Il gruppo romano conferma l’adesione, le quote salgono al 30%. Siena prepara un assegno da 640–700 milioni per blindare il controllo oltre il 50%.
La scalata vive un momento cruciale
Il risiko bancario italiano entra nella sua fase più rovente. Monte dei Paschi di Siena, forte di un capitale in eccesso di circa 2,8 miliardi di euro, si prepara a mettere sul tavolo un assegno tra i 640 e i 700 milioni per rafforzare l’offerta pubblica di scambio su Mediobanca. L’operazione, in corso da gennaio, si è trasformata in un braccio di ferro con l’istituto guidato da Alberto Nagel.
A spostare gli equilibri è arrivato il “sì” del gruppo Caltagirone, che con Delfin rappresenta il blocco azionario più rilevante di Piazzetta Cuccia. Le controllate del gruppo romano hanno definito l’offerta “conveniente e sostanzialmente corretta”, portando le adesioni complessive a circa il 30% del capitale.
La posta in gioco
Il consiglio di amministrazione di Mps, riunitosi il 2 settembre 2025, deve decidere se rafforzare l’offerta con una quota cash aggiuntiva. L’obiettivo è semplice ma cruciale: spingere le adesioni oltre il 35%, soglia minima per la validità dell’OPS.

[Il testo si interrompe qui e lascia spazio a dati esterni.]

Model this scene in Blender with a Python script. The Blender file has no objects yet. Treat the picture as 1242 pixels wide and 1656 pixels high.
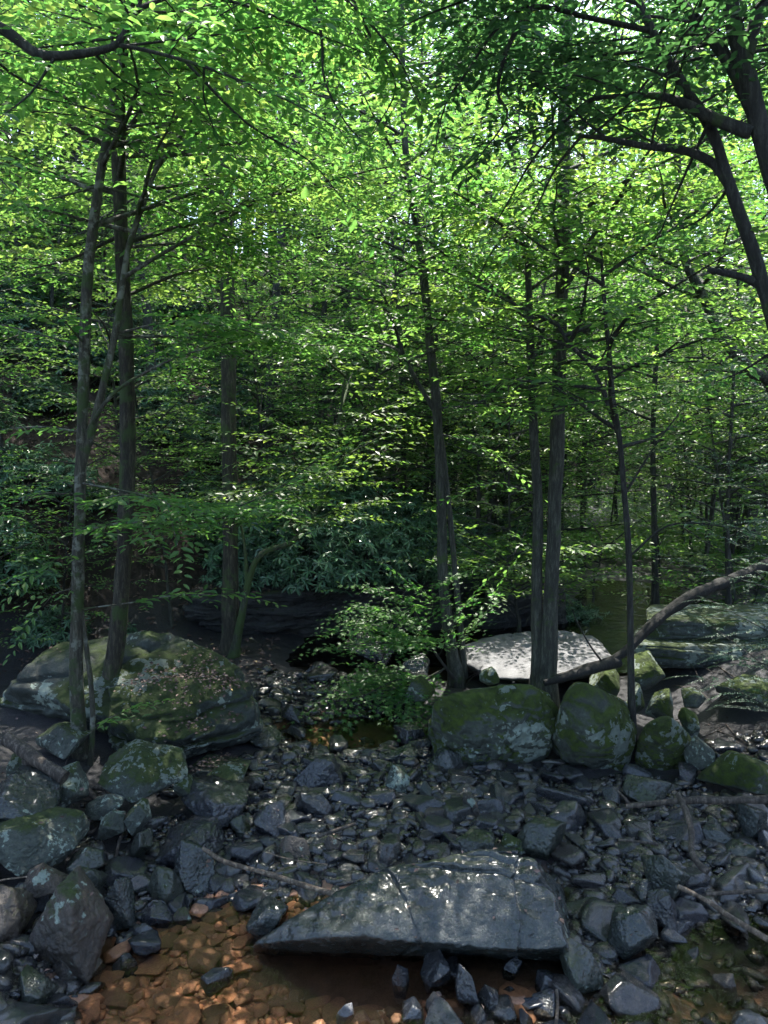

Da lì, il traguardo diventa il 50%, necessario per il controllo di diritto della banca. Significherebbe imprimere una nuova governance e sfruttare i crediti fiscali (DTA) di Mediobanca per ridurre il carico fiscale sugli utili futuri.
Infine, resta il bersaglio più ambizioso: il 66,7%. Superata questa soglia, si aprirebbe la strada al delisting e a una fusione pienamente gestita dal Monte, blindando la capacità decisionale in assemblea straordinaria.
Un concambio contestato
L’offerta originaria prevede 2,533 azioni Mps per ogni azione Mediobanca, valutazione che implica uno sconto di circa il 4% rispetto alle quotazioni di Borsa. Mediobanca aveva risposto giudicando l’operazione “del tutto inadeguata” e chiedendo un concambio vicino a 3,71 azioni, ovvero un rialzo di quasi il 50%.
Il rilancio in contanti servirebbe proprio a colmare questo gap, rendendo l’offerta più appetibile per gli investitori internazionali. Una componente cash sostanziosa può cambiare la percezione dell’OPS e accelerare le adesioni.
I grandi azionisti e il governo sullo sfondo
Oltre a Caltagirone e Delfin, l’operazione coinvolge attori decisivi: fondi come Anima e Amundi, casse di previdenza come Enpam ed Enasarco, e grandi investitori come Unicredit e i Benetton. Proprio questi soggetti, già determinanti nel respingere il tentativo difensivo di Mediobanca su Banca Generali, sono oggi gli arbitri della contesa.
Alberto Nagel, amministratore delegato di Mediobanca, ha denunciato il ruolo “in conflitto di interessi” di alcuni soci favorevoli alla scalata, sostenendo che sarebbero stati condizionati dal governo. La partita, dunque, non è solo finanziaria, ma anche politica.
Una storia che si ripete
Il mercato ricorda bene precedenti simili: dall’offensiva di Intesa Sanpaolo su Ubi al tentativo di Bper su Sondrio. In tutti i casi, la componente cash si è rivelata la mossa risolutiva per convincere i soci riluttanti. La scommessa degli analisti è che anche stavolta Siena seguirà lo stesso copione.
Le scadenze decisive
Il calendario è serrato. Il termine ultimo per aderire all’OPS è l’8 settembre, con la possibilità di una riapertura dei termini dal 16 al 22 settembre. Le azioni conferite il 7 e l’8 settembre non potranno essere vendute, aumentando la pressione sugli indecisi.
La mossa di Caltagirone
Il sostegno esplicito di Francesco Gaetano Caltagirone ha dato ossigeno all’OPS di Mps, ma la partita non è ancora chiusa. Le adesioni vicine al 30% sono un traguardo importante, ma insufficienti senza un rilancio in grado di attrarre fondi e istituzionali. Siena sembra avere mezzi e volontà per farlo.
La domanda è semplice: riuscirà Mps a spingersi oltre la soglia psicologica del 50% e a trasformare Mediobanca da roccaforte intoccabile a nuova colonna della propria strategia? Il dado verrà tratto nelle prossime settimane, con un finale che promette di riscrivere gli equilibri della finanza italiana.